Schnitzeljagd mit dem Meister der Moderne in Pilsen

Wer sich für Adolf Loos interessiert, findet in der westböhmischen Stadt Bauten mit wechselhafter Geschichte.

In Wien, wo ja sogar der Weltuntergang angeblich später eintrifft, hat man Jahrzehnte gebraucht, bis man sich an die umstrittene Fassade des Loos-Hauses auf dem Michaelerplatz gewöhnt hatte. Lange wurde es als „Haus ohne Augenbrauen“ verspottet, das Kaiser Franz Joseph derart missfiel, dass er einige Fenster der Hofburg vernageln ließ, um die „unanständige Nacktheit“ nicht sehen zu müssen.

Es waren nicht nur der altmodische Wiener Kunstgeschmack, sondern auch einige andere Skandale, die dafür sorgten, dass Adolf Loos Österreich den Rücken kehrte. Wer sich für das Spätwerk des Meisters der Moderne interessiert, kann sich deshalb auf eine Entdeckungsreise nach Tschechien begeben, von wo Loos ja ursprünglich stammte.

Aufgeschlossen

In Pilsen, der Industriestadt in Westböhmen, die in den 1920ern goldene Zeiten erlebte, fand der Exzentriker aufgeschlossene und zahlungskräftige Kundschaft für seine letzten großen Projekte. Auch seine dritte Ehefrau, die 35 Jahre jüngere Fotografin Claire, stammte aus Pilsen. Zehn Objekte – teils Wohnungen, teils Villen – hat Loos in Pilsen gestaltet.
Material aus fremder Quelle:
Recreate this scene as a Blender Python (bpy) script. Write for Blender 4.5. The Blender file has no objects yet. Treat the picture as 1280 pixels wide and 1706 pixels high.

Wohnung von Adolf Loos entworfen

©Konrad kramar

Die Kommunisten, die bis 1989 in der Tschechoslowakei herrschten, hatten für klassische Moderne, vor allem wenn sie im Auftrag von reichen Unternehmern entstanden war, wenig Sinn. Ungeachtet entsetzter Zwischenrufe von Experten, dass hier ein Stück Architekturgeschichte dem Verfall preisgegeben werde: Eine von Loos entworfene Wohnung wurde zum Amt umfunktioniert, eine andere wurde im Stil der 1960er umgebaut. Böden und Einbaumöbel wurden herausgerissen, andere von Loos persönlich gestaltete Einzelstücke landeten im Müll.

"Knieschwimmer"

Seit fünfzehn Jahren sind Experten in Pilsen nun mit der Wiederherstellung der Loos-Bauten beschäftigt. Akribisch wurde der Originalzustand bis in die kleinsten Details, die Loos ja besonders wichtig waren, wieder hergestellt. Von der raffinierten, von einem Zugabteil inspirierten Garderobe, über einen Müllschlucker, bis zu Loos’ berühmtem Sitzmöbel, dem „Knieschwimmer“, steht alles wieder genau an dem Platz, an dem es der Meister selbst hingestellt hat. Sechs Objekte sind jetzt im Rahmen von Führungen zu besichtigen. Drei verschiedene Führungen werden angeboten (adolfloospilsen.cz).

Adolf Loos

©Wikimedia Commons/Otto Mayer

Brenn- und Höhepunkt dieser Touren auf den Spuren von Adolf Loos ist die Semler-Residenz. Dieses, sein letztes Werk, das erst von seinem Schüler und Kollegen Heinrich Kulka fertiggestellt wurde, ist zu einem Architekturzentrum ausgebaut worden, in dem auch Ausstellungen und Diskussionen stattfinden.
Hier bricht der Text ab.